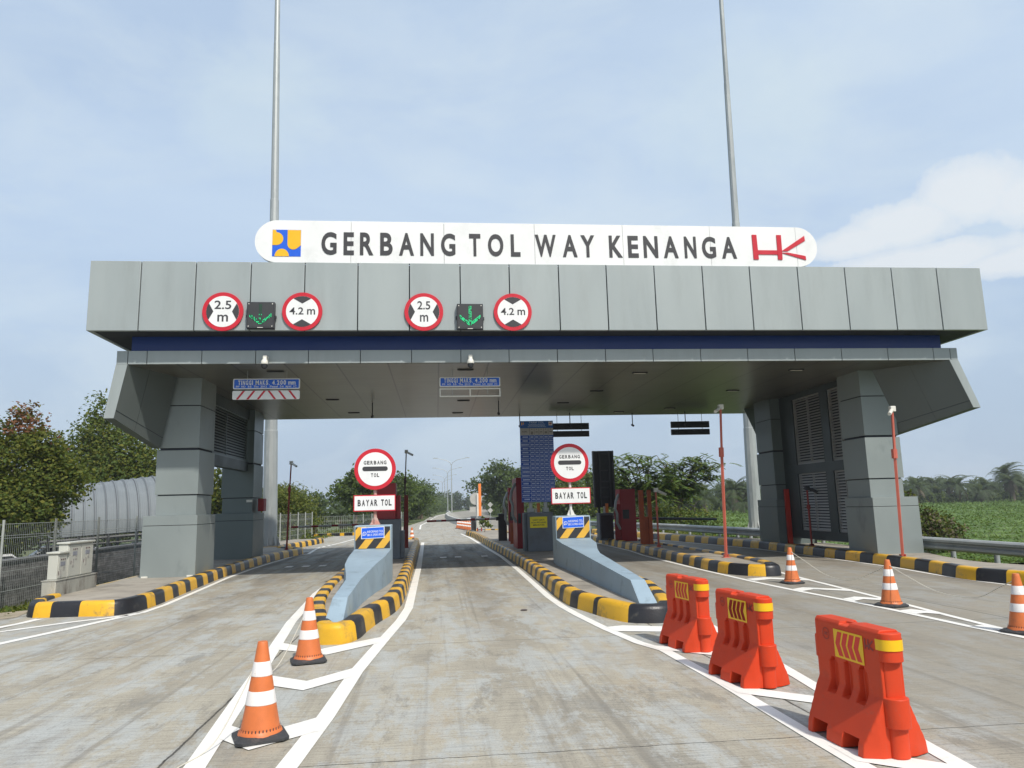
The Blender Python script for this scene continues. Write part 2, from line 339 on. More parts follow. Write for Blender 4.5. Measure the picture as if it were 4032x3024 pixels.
def text(mb, sx, u0, u1, w0, w1, y, depth=0.004, mi=0, bold=0.02, frame=None):
    """lettering in the box u0..u1, w0..w1 on the plane y, facing -Y (or placed by frame(u,w,d))"""
    v, f = glyph(sx, bold)
    fr = frame or (lambda u, w, d: (u, y - d, w))
    mb.add([fr(u0 + p[0] * (u1 - u0), w0 + p[1] * (w1 - w0), p[2] * depth) for p in v], f, mi)
def spaced(mb, sx, u0, u1, w0, w1, y, **kw):
    """one letter at a time, so the letters keep even gaps"""
    wd = {'I': 0.28, ' ': 0.55, '.': 0.25, '-': 0.5, 'M': 1.2, 'm': 1.25, 'W': 1.3, '1': 0.6, 'i': .28, 'l': .25}
    ws = [wd.get(c, 0.85) for c in sx]; gap = 0.28; tot = sum(ws) + gap * (len(sx) - 1); k = (u1 - u0) / tot; u = u0
    for c, w_ in zip(sx, ws):
        if c != ' ':
            h = w1 - w0; b0, b1 = w0, w1
            if c == '.': b1 = w0 + h * 0.16
            elif c == '-': b0, b1 = w0 + h * 0.38, w0 + h * 0.52
            elif c in 'mnaeourhs' and c not in 'h': b1 = w0 + h * 0.74
            elif c == 'y': b0, b1 = w0 - h * 0.22, w0 + h * 0.74
            text(mb, c, u, u + w_ * k, b0, b1, y, **kw)
        u += (w_ + gap) * k

# ------------------------------------------------------------------ camera (eye 1.7 m above the lane, looking up a little and rolled by 1.5 degrees)
cam = bpy.data.cameras.new('camera'); camo = bpy.data.objects.new('camera', cam); COL.objects.link(camo)
F = 1598 / 2212
def basis():
    h = (1090.5 - 829.5) / 1598
    U = Vector((-0.0254, -1, h)).normalized(); Y = Vector(((943 - 1106) / 1598, h + 0.0254 * 163 / 1598, 1)).normalized(); X = Y.cross(U).normalized()
    return X, Y, U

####

What is asked:
Leave out the pictures and print every line of the data exactly.

Answer in full:
The Blender Python script for this scene continues. Write part 2, from line 339 on. More parts follow. Write for Blender 4.5. Measure the picture as if it were 4032x3024 pixels.
def text(mb, sx, u0, u1, w0, w1, y, depth=0.004, mi=0, bold=0.02, frame=None):
    """lettering in the box u0..u1, w0..w1 on the plane y, facing -Y (or placed by frame(u,w,d))"""
    v, f = glyph(sx, bold)
    fr = frame or (lambda u, w, d: (u, y - d, w))
    mb.add([fr(u0 + p[0] * (u1 - u0), w0 + p[1] * (w1 - w0), p[2] * depth) for p in v], f, mi)
def spaced(mb, sx, u0, u1, w0, w1, y, **kw):
    """one letter at a time, so the letters keep even gaps"""
    wd = {'I': 0.28, ' ': 0.55, '.': 0.25, '-': 0.5, 'M': 1.2, 'm': 1.25, 'W': 1.3, '1': 0.6, 'i': .28, 'l': .25}
    ws = [wd.get(c, 0.85) for c in sx]; gap = 0.28; tot = sum(ws) + gap * (len(sx) - 1); k = (u1 - u0) / tot; u = u0
    for c, w_ in zip(sx, ws):
        if c != ' ':
            h = w1 - w0; b0, b1 = w0, w1
            if c == '.': b1 = w0 + h * 0.16
            elif c == '-': b0, b1 = w0 + h * 0.38, w0 + h * 0.52
            elif c in 'mnaeourhs' and c not in 'h': b1 = w0 + h * 0.74
            elif c == 'y': b0, b1 = w0 - h * 0.22, w0 + h * 0.74
            text(mb, c, u, u + w_ * k, b0, b1, y, **kw)
        u += (w_ + gap) * k

# ------------------------------------------------------------------ camera (eye 1.7 m above the lane, looking up a little and rolled by 1.5 degrees)
cam = bpy.data.cameras.new('camera'); camo = bpy.data.objects.new('camera', cam); COL.objects.link(camo)
F = 1598 / 2212
def basis():
    h = (1090.5 - 829.5) / 1598
    U = Vector((-0.0254, -1, h)).normalized(); Y = Vector(((943 - 1106) / 1598, h + 0.0254 * 163 / 1598, 1)).normalized(); X = Y.cross(U).normalized()
    return X, Y, U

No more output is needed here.